Dataset rows:
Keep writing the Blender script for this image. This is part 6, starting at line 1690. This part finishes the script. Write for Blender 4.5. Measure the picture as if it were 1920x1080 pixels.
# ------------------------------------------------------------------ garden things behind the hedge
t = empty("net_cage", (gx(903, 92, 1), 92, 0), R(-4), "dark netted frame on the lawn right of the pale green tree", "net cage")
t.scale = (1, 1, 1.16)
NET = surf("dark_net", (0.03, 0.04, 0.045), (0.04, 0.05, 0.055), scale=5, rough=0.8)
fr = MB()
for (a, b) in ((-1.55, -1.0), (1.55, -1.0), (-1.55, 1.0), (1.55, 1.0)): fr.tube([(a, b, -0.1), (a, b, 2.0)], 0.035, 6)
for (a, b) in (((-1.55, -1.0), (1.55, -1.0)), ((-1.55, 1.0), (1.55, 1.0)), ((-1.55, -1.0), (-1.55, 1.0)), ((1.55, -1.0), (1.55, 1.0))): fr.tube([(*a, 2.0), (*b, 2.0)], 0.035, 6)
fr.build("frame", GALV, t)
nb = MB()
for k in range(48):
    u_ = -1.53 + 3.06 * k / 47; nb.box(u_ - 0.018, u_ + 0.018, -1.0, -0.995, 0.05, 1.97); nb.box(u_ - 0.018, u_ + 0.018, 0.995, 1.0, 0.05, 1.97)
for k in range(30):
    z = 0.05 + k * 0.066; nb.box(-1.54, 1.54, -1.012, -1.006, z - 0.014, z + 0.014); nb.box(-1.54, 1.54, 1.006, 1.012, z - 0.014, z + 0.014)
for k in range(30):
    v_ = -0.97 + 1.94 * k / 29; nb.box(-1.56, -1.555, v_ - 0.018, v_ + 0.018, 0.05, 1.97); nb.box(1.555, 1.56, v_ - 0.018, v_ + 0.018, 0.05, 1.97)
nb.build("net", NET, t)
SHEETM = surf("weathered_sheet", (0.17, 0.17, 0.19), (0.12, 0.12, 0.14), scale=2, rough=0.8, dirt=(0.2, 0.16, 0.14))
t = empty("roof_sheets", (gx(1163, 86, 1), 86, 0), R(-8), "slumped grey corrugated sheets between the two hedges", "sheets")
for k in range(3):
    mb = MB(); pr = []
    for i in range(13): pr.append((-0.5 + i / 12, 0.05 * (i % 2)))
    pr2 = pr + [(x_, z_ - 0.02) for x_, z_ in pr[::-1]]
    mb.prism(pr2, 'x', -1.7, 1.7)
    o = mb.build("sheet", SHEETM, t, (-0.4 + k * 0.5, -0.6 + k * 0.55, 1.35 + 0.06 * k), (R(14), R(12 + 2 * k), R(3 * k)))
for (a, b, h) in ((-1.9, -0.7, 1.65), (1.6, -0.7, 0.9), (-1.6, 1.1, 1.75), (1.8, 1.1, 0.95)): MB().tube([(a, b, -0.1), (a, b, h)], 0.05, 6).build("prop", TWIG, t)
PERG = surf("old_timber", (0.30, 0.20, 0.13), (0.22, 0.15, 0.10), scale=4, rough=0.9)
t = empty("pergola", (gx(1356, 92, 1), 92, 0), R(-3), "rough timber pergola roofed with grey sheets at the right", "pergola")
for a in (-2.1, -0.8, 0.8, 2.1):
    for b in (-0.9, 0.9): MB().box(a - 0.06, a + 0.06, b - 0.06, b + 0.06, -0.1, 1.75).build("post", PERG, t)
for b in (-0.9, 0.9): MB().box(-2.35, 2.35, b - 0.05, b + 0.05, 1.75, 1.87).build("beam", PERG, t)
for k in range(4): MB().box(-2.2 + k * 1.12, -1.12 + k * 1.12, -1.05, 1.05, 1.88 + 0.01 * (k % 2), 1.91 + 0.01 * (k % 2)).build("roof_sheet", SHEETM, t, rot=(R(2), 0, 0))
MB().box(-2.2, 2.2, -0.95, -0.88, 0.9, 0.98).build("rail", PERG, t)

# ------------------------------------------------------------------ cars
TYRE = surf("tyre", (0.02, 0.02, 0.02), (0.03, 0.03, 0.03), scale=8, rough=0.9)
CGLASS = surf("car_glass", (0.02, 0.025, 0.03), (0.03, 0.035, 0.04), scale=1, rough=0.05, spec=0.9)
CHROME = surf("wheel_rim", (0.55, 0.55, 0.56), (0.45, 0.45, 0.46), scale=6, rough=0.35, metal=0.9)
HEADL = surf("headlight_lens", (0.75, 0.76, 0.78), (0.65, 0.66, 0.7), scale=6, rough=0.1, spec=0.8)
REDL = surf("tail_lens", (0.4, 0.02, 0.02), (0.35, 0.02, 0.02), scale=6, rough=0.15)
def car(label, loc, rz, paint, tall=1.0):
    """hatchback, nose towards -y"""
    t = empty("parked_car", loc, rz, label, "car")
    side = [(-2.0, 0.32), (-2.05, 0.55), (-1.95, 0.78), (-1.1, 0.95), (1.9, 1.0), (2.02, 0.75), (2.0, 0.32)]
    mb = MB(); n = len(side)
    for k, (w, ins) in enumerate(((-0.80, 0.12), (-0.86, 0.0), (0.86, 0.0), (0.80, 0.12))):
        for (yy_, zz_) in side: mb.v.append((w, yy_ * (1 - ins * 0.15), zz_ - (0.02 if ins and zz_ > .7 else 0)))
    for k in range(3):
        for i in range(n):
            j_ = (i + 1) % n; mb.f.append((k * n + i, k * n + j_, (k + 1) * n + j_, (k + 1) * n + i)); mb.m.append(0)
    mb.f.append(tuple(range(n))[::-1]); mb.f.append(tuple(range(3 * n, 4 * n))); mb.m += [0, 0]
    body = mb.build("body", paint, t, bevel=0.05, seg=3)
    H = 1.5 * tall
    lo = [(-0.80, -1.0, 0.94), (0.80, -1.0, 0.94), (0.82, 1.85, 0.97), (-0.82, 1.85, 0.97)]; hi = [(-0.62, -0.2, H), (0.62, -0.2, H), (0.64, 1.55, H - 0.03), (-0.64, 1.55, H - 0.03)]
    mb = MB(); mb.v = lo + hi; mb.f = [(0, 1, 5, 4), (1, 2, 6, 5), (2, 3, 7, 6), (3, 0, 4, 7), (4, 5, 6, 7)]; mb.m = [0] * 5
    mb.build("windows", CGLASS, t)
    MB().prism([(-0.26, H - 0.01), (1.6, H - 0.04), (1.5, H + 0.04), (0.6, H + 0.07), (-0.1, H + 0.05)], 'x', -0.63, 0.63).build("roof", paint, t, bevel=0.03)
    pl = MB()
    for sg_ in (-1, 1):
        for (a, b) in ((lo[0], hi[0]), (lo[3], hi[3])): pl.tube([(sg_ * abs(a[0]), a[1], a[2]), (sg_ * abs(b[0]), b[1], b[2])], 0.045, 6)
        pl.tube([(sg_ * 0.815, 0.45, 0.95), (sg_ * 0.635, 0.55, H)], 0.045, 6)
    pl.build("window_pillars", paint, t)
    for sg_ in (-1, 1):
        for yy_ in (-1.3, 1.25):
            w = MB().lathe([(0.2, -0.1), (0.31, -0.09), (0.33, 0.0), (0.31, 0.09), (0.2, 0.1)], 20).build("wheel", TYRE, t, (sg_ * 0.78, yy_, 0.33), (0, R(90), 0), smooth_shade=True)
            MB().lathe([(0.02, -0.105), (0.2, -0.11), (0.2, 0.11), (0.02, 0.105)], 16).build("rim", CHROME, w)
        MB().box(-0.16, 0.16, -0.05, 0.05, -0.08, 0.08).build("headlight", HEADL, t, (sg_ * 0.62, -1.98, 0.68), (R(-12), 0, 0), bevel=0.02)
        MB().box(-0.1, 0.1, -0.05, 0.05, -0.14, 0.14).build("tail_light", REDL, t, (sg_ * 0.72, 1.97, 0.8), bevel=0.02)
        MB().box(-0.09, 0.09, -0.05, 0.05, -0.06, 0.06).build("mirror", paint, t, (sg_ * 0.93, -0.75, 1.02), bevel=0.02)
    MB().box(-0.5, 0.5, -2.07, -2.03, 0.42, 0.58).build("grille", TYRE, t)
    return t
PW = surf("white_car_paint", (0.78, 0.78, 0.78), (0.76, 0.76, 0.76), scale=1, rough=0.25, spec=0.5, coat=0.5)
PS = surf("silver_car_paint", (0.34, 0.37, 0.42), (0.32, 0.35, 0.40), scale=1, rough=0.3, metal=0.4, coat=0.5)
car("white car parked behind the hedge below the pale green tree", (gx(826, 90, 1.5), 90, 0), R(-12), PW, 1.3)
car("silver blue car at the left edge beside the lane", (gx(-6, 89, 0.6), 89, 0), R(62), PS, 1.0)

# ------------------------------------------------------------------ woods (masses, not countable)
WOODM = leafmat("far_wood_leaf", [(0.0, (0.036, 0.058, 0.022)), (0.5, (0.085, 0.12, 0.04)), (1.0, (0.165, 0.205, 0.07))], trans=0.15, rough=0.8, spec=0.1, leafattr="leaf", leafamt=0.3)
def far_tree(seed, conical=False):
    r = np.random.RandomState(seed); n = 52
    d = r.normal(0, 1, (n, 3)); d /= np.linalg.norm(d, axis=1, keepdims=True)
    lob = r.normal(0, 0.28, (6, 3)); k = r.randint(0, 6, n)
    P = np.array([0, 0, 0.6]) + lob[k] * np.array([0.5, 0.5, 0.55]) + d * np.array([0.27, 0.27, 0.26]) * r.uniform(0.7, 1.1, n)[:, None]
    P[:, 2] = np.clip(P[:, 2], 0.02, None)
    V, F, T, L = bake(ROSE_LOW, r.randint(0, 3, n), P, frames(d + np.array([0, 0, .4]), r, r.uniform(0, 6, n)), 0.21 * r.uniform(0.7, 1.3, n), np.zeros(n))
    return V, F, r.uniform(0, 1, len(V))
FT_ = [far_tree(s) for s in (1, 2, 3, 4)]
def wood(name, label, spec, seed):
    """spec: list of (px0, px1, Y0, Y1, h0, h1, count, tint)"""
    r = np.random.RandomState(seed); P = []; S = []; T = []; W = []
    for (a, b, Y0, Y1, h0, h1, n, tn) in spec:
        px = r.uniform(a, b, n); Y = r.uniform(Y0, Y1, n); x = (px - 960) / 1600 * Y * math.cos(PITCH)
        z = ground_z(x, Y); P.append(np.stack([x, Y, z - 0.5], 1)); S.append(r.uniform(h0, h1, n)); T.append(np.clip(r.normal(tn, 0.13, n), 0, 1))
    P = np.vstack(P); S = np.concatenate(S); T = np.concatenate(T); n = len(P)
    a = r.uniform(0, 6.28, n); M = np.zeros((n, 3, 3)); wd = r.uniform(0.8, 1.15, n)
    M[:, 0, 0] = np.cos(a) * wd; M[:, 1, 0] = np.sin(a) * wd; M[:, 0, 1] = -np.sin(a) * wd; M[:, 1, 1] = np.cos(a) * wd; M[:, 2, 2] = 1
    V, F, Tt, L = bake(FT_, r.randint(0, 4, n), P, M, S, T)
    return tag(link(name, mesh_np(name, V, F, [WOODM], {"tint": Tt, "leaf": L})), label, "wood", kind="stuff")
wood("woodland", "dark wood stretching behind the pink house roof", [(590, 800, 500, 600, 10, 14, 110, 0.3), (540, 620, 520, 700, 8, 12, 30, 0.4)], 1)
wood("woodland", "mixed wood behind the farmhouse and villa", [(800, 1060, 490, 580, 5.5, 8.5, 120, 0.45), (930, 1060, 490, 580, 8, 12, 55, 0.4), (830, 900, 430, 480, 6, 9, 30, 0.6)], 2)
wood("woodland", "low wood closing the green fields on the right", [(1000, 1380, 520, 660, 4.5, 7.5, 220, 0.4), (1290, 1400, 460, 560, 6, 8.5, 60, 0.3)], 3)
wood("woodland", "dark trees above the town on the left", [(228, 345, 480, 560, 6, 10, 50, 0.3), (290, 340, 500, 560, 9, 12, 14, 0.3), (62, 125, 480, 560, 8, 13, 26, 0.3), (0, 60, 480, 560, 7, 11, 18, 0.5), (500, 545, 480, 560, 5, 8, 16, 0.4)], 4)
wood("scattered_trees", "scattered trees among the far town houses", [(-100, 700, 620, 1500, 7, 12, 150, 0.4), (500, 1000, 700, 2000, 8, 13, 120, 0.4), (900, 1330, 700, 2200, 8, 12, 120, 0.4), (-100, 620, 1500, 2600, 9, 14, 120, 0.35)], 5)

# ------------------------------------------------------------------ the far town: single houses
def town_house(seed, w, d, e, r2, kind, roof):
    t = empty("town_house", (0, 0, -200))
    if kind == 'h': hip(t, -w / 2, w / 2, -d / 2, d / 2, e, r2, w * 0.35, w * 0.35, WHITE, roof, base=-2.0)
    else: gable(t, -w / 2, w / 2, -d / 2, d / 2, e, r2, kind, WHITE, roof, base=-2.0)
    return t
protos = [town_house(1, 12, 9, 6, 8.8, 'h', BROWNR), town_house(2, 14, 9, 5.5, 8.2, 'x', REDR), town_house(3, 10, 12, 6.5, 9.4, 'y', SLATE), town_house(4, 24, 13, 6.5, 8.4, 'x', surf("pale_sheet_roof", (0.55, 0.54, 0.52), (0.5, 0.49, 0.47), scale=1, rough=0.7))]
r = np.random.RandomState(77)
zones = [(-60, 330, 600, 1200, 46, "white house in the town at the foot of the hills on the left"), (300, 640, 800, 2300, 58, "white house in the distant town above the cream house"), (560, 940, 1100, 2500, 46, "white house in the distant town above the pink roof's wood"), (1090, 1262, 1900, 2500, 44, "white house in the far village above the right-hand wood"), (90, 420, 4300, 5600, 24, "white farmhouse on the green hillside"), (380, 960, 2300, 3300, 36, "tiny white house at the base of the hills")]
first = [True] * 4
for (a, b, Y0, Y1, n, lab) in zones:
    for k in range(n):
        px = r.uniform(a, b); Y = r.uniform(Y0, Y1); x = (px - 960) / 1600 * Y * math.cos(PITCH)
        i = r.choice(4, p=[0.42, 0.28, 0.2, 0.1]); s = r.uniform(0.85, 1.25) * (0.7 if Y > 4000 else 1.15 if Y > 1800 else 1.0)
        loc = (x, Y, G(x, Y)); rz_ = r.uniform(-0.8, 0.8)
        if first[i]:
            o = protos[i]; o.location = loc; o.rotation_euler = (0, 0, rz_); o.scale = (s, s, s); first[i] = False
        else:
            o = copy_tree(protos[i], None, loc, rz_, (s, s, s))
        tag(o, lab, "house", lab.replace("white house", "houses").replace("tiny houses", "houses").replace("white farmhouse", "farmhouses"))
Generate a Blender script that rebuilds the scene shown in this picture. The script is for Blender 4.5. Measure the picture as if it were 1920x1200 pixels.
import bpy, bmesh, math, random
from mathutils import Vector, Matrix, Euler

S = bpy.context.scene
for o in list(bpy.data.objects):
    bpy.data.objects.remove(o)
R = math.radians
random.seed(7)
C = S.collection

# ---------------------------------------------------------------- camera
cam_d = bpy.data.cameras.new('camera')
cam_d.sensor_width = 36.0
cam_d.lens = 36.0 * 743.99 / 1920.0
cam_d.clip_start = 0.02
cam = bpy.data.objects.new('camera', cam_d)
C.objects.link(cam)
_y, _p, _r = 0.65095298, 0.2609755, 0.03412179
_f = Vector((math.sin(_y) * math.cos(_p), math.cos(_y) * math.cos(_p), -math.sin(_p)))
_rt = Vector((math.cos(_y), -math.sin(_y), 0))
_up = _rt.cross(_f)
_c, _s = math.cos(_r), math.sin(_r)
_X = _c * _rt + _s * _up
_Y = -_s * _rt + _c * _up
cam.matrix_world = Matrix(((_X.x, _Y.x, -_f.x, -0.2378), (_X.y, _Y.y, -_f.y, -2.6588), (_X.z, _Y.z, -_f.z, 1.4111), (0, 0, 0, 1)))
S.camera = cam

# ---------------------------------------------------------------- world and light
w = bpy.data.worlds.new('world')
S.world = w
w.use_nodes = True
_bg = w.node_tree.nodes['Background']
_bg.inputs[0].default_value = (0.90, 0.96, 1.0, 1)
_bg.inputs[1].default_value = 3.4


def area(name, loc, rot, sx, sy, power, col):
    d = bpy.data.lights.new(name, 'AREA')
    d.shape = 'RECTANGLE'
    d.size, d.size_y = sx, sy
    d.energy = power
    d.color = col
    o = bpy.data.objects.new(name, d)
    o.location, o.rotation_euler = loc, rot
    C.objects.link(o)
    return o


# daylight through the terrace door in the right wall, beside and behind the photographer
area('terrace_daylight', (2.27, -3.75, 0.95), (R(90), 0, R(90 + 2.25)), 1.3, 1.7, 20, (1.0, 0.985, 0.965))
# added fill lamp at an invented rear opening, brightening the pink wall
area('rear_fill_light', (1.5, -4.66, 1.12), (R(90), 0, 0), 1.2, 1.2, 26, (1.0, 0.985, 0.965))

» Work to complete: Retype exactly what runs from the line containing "Generate a Blender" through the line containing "from mathutils import Vector, Matrix, Euler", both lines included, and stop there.

» Completed exercise:
Generate a Blender script that rebuilds the scene shown in this picture. The script is for Blender 4.5. Measure the picture as if it were 1920x1200 pixels.
import bpy, bmesh, math, random
from mathutils import Vector, Matrix, Euler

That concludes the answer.